AVESTAR™ Center Advances Operational Excellence for Clean Energy Plants

NETL's Advanced Virtual Energy Simulation Training And Research (AVESTAR™) Center brings together high-fidelity real-time dynamic simulators, 3D virtual immersive training systems (ITSs), state-of-the-art facilities, and leading energy experts to address the many challenges industry faces in achieving operational excellence for clean energy plants. At the AVESTAR Center, NETL, WVU, and partners are exploiting a dynamic simulator and 3D ITS for an IGCC power plant with CO₂ capture for use in collaborative R&D, workforce training, and engineering education.

Gas Mixture Controller Improves Power Plant Performance

A research team of NETL and Pitt collaborators
are using Raman spectroscopy to measure the concentrations of gaseous components in natural
gas and alternative fuel gases such as those produced from coal gasification systems. The innovation will allow operators to monitor and
control gas mixtures-prior to injection for turbines
and other advanced systems, thereby maximizing efficiency and minimizing pollutant emissions.

Hybrid Power System Promises High-Efficiency and Low Carbon Footprint

A WVU-NETL research team is developing a comprehensive controller for fuel cell, gas turbine, and fuel processing hybrid equipment that will be suitable for application in industrial-, commercial-,
and utility-scale generation systems of the future. This work creates a viable path for the implementation of new technologies that can vastly reduce the dependency of the United States and other world nations on fossil fuels for electricity production
while simultaneously facilitating the capture and sequestration of CO₂.

CO₂ Membrane Provides Cost Effective Global Climate Change Solution

Technologies to capture CO₂ and significantly
reduce its emission from power plants offer a promising solution to global climate change, but
such applications can be expensive.
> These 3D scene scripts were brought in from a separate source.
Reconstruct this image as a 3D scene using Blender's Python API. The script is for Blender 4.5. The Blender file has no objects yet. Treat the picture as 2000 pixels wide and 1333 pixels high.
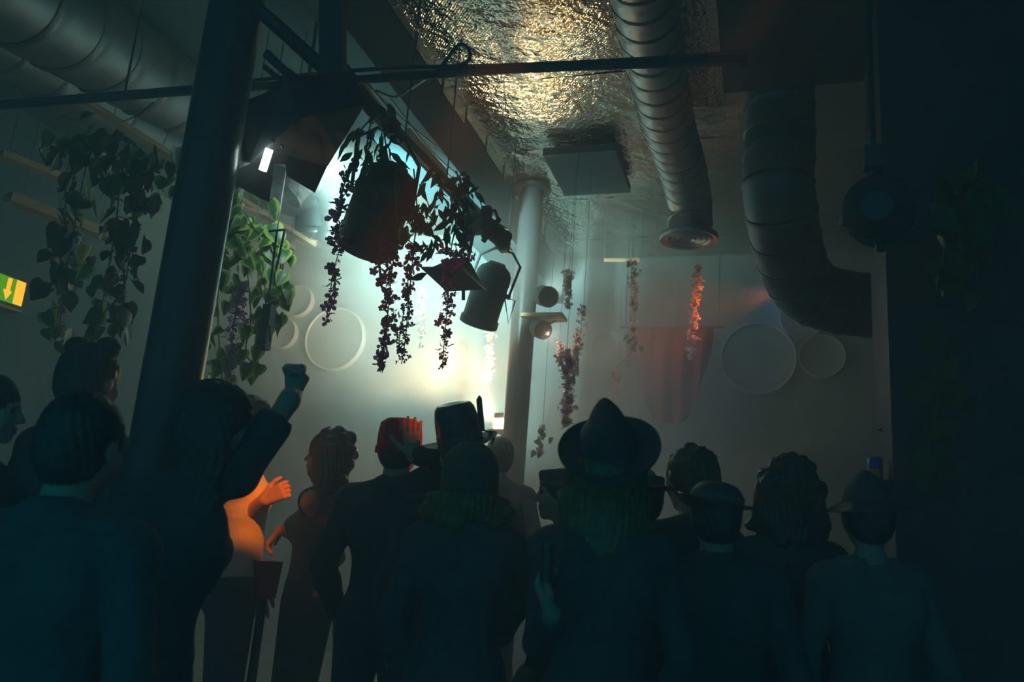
import bpy, math, random
import numpy as np
from mathutils import Vector, Matrix, Quaternion, Euler
random.seed(7); RNG = np.random.default_rng(7)
S = bpy.context.scene; COL = S.collection
V = Vector
# ------------------------------------------------------------------ camera, world, lights, exposure
CAMH = 1.3
RC = Matrix.Rotation(math.radians(17.5), 4, 'Z') @ Matrix.Rotation(math.radians(103.5), 4, 'X') @ Matrix.Rotation(0.075, 4, 'Z')
R3 = RC.to_3x3()
cam = bpy.data.cameras.new('camera'); camo = bpy.data.objects.new('camera', cam); COL.objects.link(camo)
cam.sensor_width = 36; cam.lens = 28.8; cam.clip_start = .02
camo.matrix_world = Matrix.Translation((0, 0, CAMH)) @ RC
cam.dof.use_dof = True; cam.dof.focus_distance = 4.3; cam.dof.aperture_fstop = 2.8
S.camera = camo
S.view_settings.view_transform = 'Standard'; S.view_settings.look = 'None'
S.view_settings.gamma = 1; S.view_settings.use_curve_mapping = False
S.view_settings.exposure = 0.25
S.cycles.use_denoising = True
S.cycles.volume_bounces = 1
S.cycles.max_bounces = 5
S.cycles.volume_step_rate = 2.2
S.cycles.adaptive_threshold = .025
S.cycles.sample_clamp_indirect = 3.0

def P(px, py, d):
    """photo pixel at a depth (m) -> world point"""
    return R3 @ V(((px - 1000) / 1600 * d, -(py - 666.5) / 1600 * d, -d)) + V((0, 0, CAMH))
def PX(px, py, x):
    d = R3 @ V(((px - 1000) / 1600, -(py - 666.5) / 1600, -1)); return d * (x / d.x) + V((0, 0, CAMH))
def PY(px, py, y):
    d = R3 @ V(((px - 1000) / 1600, -(py - 666.5) / 1600, -1)); return d * (y / d.y) + V((0, 0, CAMH))
def PZ(px, py, z):
    d = R3 @ V(((px - 1000) / 1600, -(py - 666.5) / 1600, -1)); return d * ((z - CAMH) / d.z) + V((0, 0, CAMH))

W = bpy.data.worlds.new('world'); S.world = W; W.use_nodes = True
W.node_tree.nodes['Background'].inputs[0].default_value = (0.0, .70, 1.0, 1)
W.node_tree.nodes['Background'].inputs[1].default_value = .145

def light(n, t, loc, col, e, aim=None, size=.05, ang=60, blend=.5, parent=None):
    L = bpy.data.lights.new(n, t); L.color = col; L.energy = e; L.shadow_soft_size = size
    if t == 'SPOT': L.spot_size = math.radians(ang); L.spot_blend = blend
    o = bpy.data.objects.new(n, L); COL.objects.link(o); o.location = loc
    if aim is not None: o.rotation_euler = (V(aim) - V(loc)).to_track_quat('-Z', 'Y').to_euler()
    return o
LAMP = P(972, 826, 6.85)
light('lamp_beam', 'SPOT', LAMP, (1, .62, .25), 270, PZ(1105, 190, 4.24), .06, 29, .5)
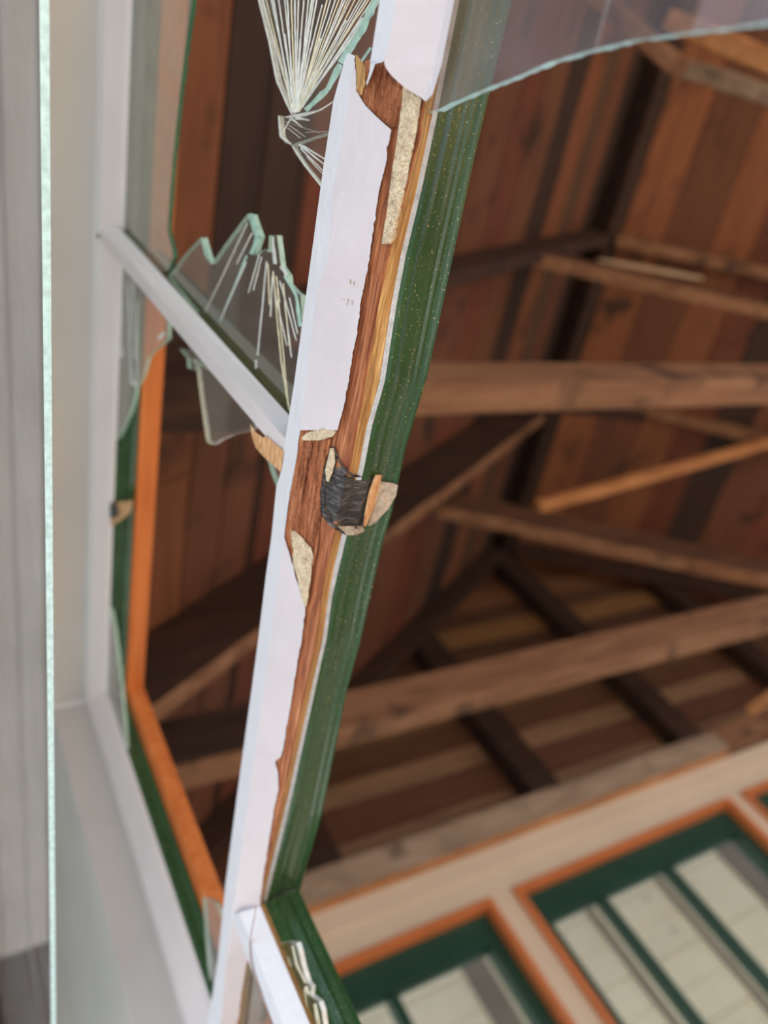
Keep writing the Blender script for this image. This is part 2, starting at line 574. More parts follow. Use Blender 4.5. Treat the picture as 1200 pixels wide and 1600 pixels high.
tag(gb.build('wall_gable', M['gable'], cols=True), None, None, None, 'structure')
sheet = MB()
sheet.box(GX - 0.12, GX - 0.075, -0.1, 5.0, 1.0, 2.5)
tag(sheet.build('wall_gable_outer', M['truss_dark']), None, None, None, 'structure')

stud_labels = ['dark wall stud beside the sash at the left end of the far gable',
               'dark wall stud with pale splinter just right of the green sash bar',
               'dark wall stud in the middle of the far gable above the orange framed windows',
               'long dark wall stud under the ridge of the far gable',
               'dark wall stud right of the ridge on the far gable',
               'dark wall stud at the right edge of the far gable']
for k, y in enumerate((0.30, 0.86, 1.65, 2.35, 3.06, 3.78)):
    zt = roof_z(y) - 0.012
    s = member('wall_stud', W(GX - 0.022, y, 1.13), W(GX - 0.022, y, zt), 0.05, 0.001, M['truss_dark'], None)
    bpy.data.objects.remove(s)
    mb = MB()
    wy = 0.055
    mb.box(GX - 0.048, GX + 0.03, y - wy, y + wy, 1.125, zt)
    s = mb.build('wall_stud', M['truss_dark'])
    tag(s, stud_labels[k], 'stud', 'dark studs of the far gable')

for (ya, yb, lab) in ((0.22, 2.33, 'dark sloping end rafter on the left half of the far gable'),
                      (2.39, 4.5, 'dark sloping end rafter on the right half of the far gable')):
    s = member('end_rafter', W(GX + 0.055, ya, roof_z(ya) - 0.10), W(GX + 0.055, yb, roof_z(yb) - 0.10), 0.045, 0.085, M['truss_dark'], None)
    tag(s, lab, 'rafter')

# top plate: weathered side face and a raw orange arris below
tp = MB()
tp.box(GX - 0.10, GX + 0.02, 0.32, 2.46, 0.545 * L, 0.592 * L)
pl = tp.build('top_plate', [M['plate']])
tag(pl, 'weathered grey brown top plate lying along the far wall', 'beam')
tp = MB()
tp.box(GX - 0.10, GX + 0.02, 2.463, 4.3, 0.545 * L, 0.60 * L)
pl2 = tp.build('top_plate', [M['truss']])
tag(pl2, 'red brown end of the top plate at the right edge', 'beam')
e = MB()
e.box(GX - 0.02, GX + 0.022, 0.215, 2.44, 0.538 * L, 0.5445 * L)
tag(e.build('lath_strip', M['brace']), 'thin raw orange lath between top plate and cream wall', 'lath')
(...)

To help remove barriers to this technology, researchers at NETL
and Pitt are working to identify polymer materials that are more effective and less costly than the commercial plastics currently used in carbon
capture and storage technologies.

Electrochemical Techniques Offer Low Cost Route to Carbon Capture

Carbon sequestration (CO₂ capture followed by permanent storage) is a viable technique to mitigate carbon dioxide emissions from large point sources such as power plants.  Capture must be conducted in an energy- and cost-effective manner to minimize the impact on cost of electricity to the consumer.  Collaborators at CMU and NETL have researched electrochemical techniques for CO₂ separation from flue gases and their applicability for oxygen separation from air, both of which could dramatically reduce the cost of generating clean power from coal.